Sono in molti a mollare nel Karate. Li puoi incontrare
facilmente ovunque. “Io ho fatto Karate”. “Conosco un po’ di Karate”. “Io ero
una cintura bianca, una cintura marrone o una cintura nera…”. Ora, tutte queste
persone non si allenano più, tuttavia hanno una loro opinione su quello che
dovrebbe essere “buon Karate” e “cattivo Karate”. [Prestare loro attenzione] È
come voler chiedere ad un perdente la sua opinione sul come essere un buon
perdente. Come possono costoro esprimere giudizi, quando sanno poco o niente
della disciplina del Karate o di quella del Budo o del concetto di nin
(resistere/sopportare/tenere duro). (...)
Talvolta, la pratica del Karate può dirsi un
allenamento da tigri o un allenamento da pecore. Se ci si allena come una tigre
– lavorando duramente e condizionando il proprio corpo – sarà sempre possibile
allenarsi con altre tigri. Esse ci riconosceranno ovunque e ci si potrà muovere
fra di loro in pace. Le tigri sanno che quando due di loro combattono, una è
destinata a morire oggi mentre l’altra morirà il giorno seguente a causa delle
ferite riportate nel combattimento. Sanno che combattendo fra di loro
andrebbero incontro alla morte, perciò non hanno nulla da dimostrare.

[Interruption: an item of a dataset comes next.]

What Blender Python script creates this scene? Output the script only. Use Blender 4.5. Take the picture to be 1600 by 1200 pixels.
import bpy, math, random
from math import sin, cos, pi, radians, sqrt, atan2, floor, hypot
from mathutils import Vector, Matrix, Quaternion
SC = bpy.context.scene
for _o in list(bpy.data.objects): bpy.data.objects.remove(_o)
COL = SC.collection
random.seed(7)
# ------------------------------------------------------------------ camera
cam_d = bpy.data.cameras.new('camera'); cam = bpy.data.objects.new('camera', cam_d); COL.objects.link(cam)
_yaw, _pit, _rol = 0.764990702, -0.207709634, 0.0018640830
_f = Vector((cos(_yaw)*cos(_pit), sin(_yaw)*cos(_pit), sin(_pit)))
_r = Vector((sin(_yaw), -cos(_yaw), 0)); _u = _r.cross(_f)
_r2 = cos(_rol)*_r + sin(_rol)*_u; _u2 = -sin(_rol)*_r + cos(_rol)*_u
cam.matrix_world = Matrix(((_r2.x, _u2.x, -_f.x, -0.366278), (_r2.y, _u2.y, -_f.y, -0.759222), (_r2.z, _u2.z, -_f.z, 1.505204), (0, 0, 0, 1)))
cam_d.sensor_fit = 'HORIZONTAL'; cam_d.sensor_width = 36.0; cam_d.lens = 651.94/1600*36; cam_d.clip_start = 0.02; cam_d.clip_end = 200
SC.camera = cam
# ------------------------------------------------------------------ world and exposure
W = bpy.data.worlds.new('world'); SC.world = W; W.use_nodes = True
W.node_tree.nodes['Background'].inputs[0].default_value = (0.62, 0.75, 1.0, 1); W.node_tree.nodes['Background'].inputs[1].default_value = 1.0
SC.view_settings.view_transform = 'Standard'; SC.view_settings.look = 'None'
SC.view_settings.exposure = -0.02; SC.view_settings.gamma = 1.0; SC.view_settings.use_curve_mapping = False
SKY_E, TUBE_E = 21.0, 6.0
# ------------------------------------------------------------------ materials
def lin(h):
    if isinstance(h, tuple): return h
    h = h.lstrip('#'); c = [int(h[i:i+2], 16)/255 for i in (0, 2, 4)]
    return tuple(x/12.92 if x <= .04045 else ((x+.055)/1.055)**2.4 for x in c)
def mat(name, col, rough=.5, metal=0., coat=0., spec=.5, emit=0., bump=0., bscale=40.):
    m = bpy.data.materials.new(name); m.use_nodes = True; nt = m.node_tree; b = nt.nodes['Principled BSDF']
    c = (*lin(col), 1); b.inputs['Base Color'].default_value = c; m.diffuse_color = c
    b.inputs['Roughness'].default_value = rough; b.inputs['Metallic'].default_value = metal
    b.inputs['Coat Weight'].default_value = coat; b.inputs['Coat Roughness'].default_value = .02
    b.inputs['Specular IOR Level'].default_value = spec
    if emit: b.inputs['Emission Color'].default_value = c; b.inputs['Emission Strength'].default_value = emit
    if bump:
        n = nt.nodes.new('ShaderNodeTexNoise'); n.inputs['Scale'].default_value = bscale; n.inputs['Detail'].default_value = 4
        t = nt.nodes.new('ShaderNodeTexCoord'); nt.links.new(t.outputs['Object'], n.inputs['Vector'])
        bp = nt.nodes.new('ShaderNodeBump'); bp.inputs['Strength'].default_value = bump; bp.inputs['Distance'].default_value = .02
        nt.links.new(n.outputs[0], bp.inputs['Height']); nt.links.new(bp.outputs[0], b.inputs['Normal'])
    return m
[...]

Se ci si allena come una pecora – senza contatto, né condizionamento
– allora ci si potrà allenare unicamente con altre pecore. Una tigre può
allenarsi sia con le tigri, sia con le pecore, deve solo fare attenzione a non
ferirle. Una pecora, invece, non può allenarsi con le tigri. La pecora vede le
tigri come esseri pericolosi e pensa che il loro condizionamento non sia
salutare e che porti anzi, una sorta di cancro. Una pecora che si allena con le
tigri è destinata ad essere sbranata.
A volte s’incontra una pecora che riesce a riconoscere
la verità dietro l’allenamento della tigri e così cambia. Questa pecora, in
realtà, non era altro che una tigre inconsapevolmente travestita da pecora che
aspettava solo il momento per uscire allo scoperto.
Osserva le persone allenarsi. Guarda attentamente come
si muovono e come si comportano. Una tigre può sembrare un gattino ma è
pericolosa anche quando appare amichevole, è calma e non le sfugge niente.
Ascolta e osserva; è consapevole di chi è e non ha niente da dimostrare; è in
pace.
Le pecore, al contrario, fanno ogni tipo di rumore e
vogliono essere sentite. Si muovono intorno in cerca di attenzione. Sono facili
da ferire e da spaventare. Cercano sempre di fare gruppo fra di loro per
sentirsi protette. Quando il pericolo incombe cercano protezione nel gruppo
perché non sono in grado di difendersi da sole. Esse sono facili prede per le
tigri. Da sola oppure in gruppo, una pecora rimane sempre una pecora.